Report to the People
10th October 2005
Health
Equality
Holyrood’s newest MSP - Cathcart
by-election victor, Charlie Gordon - wasn’t the only new face in the Scottish
Parliament last week. On Tuesday,
the debating chamber played host to leading philanthropists, who were being
honoured at the Andrew Carnegie Medal of Philanthropy ceremony - the first time
the prestigious event has been held in Scotland.
Once Charlie’s swearing-in
and the awarding of medals to the great and the good were out the road, though,
it was quickly back to business as usual.
For me, that unsurprisingly
meant returning to the NHS.
As I mentioned a few weeks
ago, the big issue in the coming parliamentary session is going to be health
inequalities - official-speak for saying that, the poorer you are, the sicker
you are and the younger you die.
If we are to reduce these
inequalities, you’d think it would be obvious that the most money should be
spent where people have the poorest health.

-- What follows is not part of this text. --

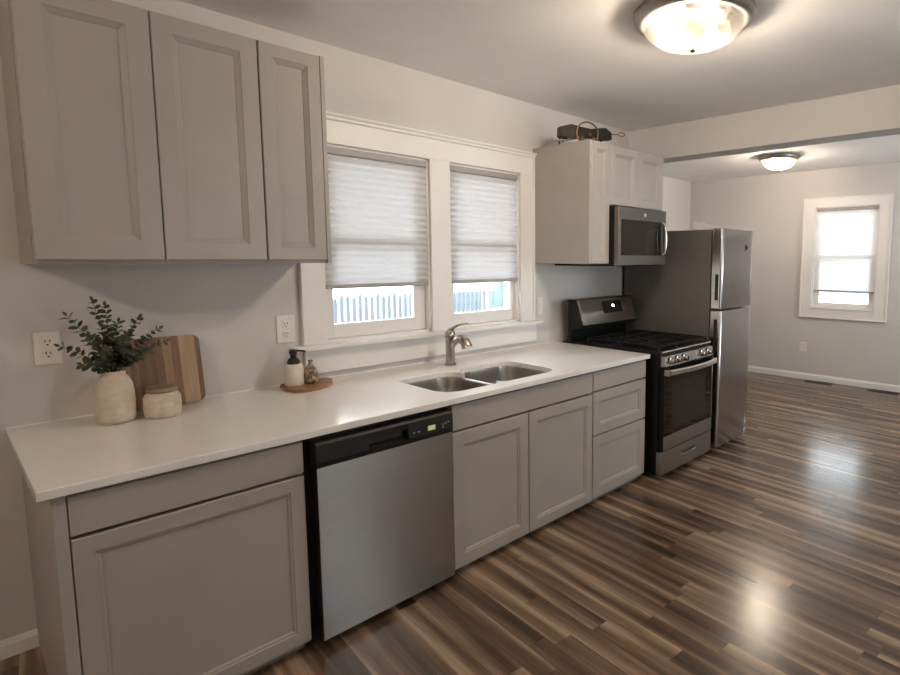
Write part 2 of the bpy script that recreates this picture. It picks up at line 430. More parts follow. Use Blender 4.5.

While this, to some extent, is supposed to happen already, when appearing
before the Health Committee to give evidence on his landmark report, Professor
David Kerr acknowledged that the current arrangements instead lead to widening
health inequalities.
Last week, therefore, I
questioned the Health Minister about how we turn this around.
Surely, I argued, if we’re serious about health equality, we need to
revisit how funds are distributed. You
can’t justify pouring money into making the healthiest healthier, while people
in communities like ours are dying in their 50s and 60s.